A new briefing from the Social Market Foundation, authored by Will Henshall – a researcher at the Harvard Kennedy School – warns that without a change in course, the UK faces the prospect of having to pay ever more for breakthroughs or having to accept slower rates of progress and economic growth.

The productivity of scientists in the UK has been falling over time, having declined particularly sharply since the 1990s. As a result, the paper argues that “we are getting less back for our buck” despite the number of researchers rising over time (See note 2). Henshall suggests that the time it takes to secure funding, and processes that prevent novel and more transformative research from securing funding are important contributors to this falling productivity.

He calls on the government to set up a National Institute for Scientific Replicability – a body run independently from other scientific bodies, with its own budget. It should be given the power and resources to fund new lines of enquiry on important scientific questions where the traditional sources of funding are arguably affected by ‘groupthink and confirmation bias’.

Another issue that the Institute could tackle is the ‘crisis of replicability’ that has hit many scientific disciplines, researchers following up high-profile findings have found themselves unable to confirm the initial results. Growing pressure on researchers to publish has led to poor methods being used, thus reducing the replicability of their findings, said Henshall.

To tackle the crisis, the Institute should also be tasked with sponsoring independent replication projects and developing tools that can predict the replicability of scientific enquiries to guide replication efforts.

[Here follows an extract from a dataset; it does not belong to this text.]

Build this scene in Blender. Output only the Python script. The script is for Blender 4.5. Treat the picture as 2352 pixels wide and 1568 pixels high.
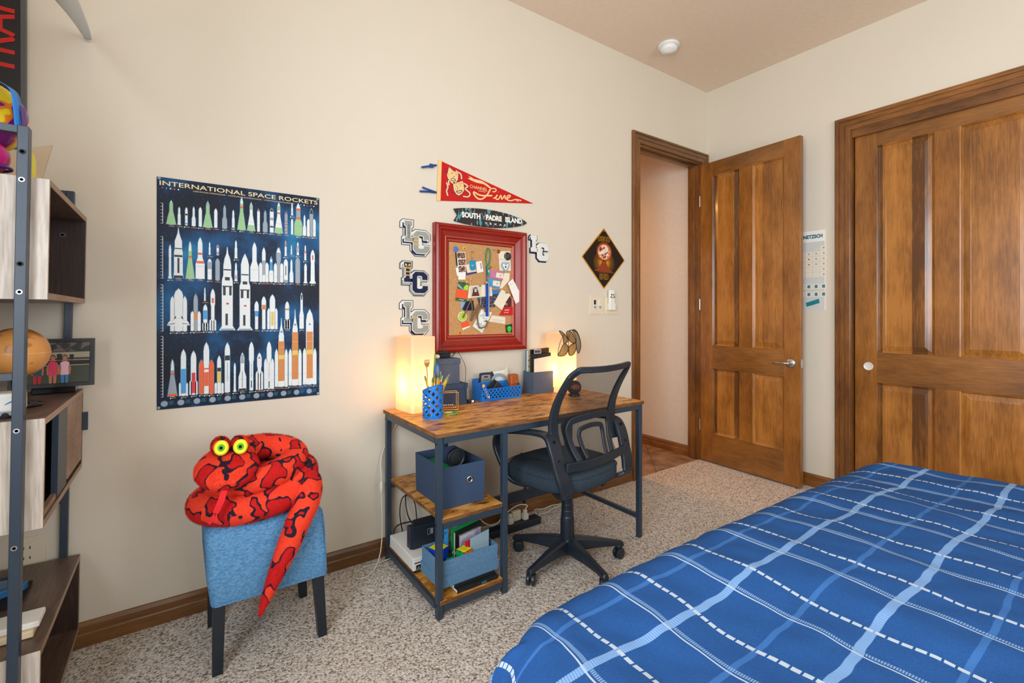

The paper also puts forward additional recommendations to address the falling productivity of scientific work, such as creating shared research infrastructure, and getting the UK Research and Innovation to announce a date by which all research institutions must be in compliance with all open research policy.

Further recommendations:

    1. Diversify UKRI funding mechanisms, exploring innovative approaches such as:
  • Funding people not projects, with fellowships to promising young researchers
  • Giving reviewers ‘golden tickets’ to fund radical ideas
  • Run trials of funding mechanisms, such as assigning funding by lottery
    1. Establish the ‘Atlas Institute’: an organisation which maps scientific progress and encourages scientific productivity and interdisciplinary research.

Will Henshall, researcher at Harvard Kennedy School, said: “Continued scientific and technological progress will be essential if we are to solve the pressing challenges facing the UK and the world. It’s been great to see new institutions being set up and new ideas being tested to accelerate this progress in the last few years, but more must be done. This paper makes recommendations for the next steps we can take.”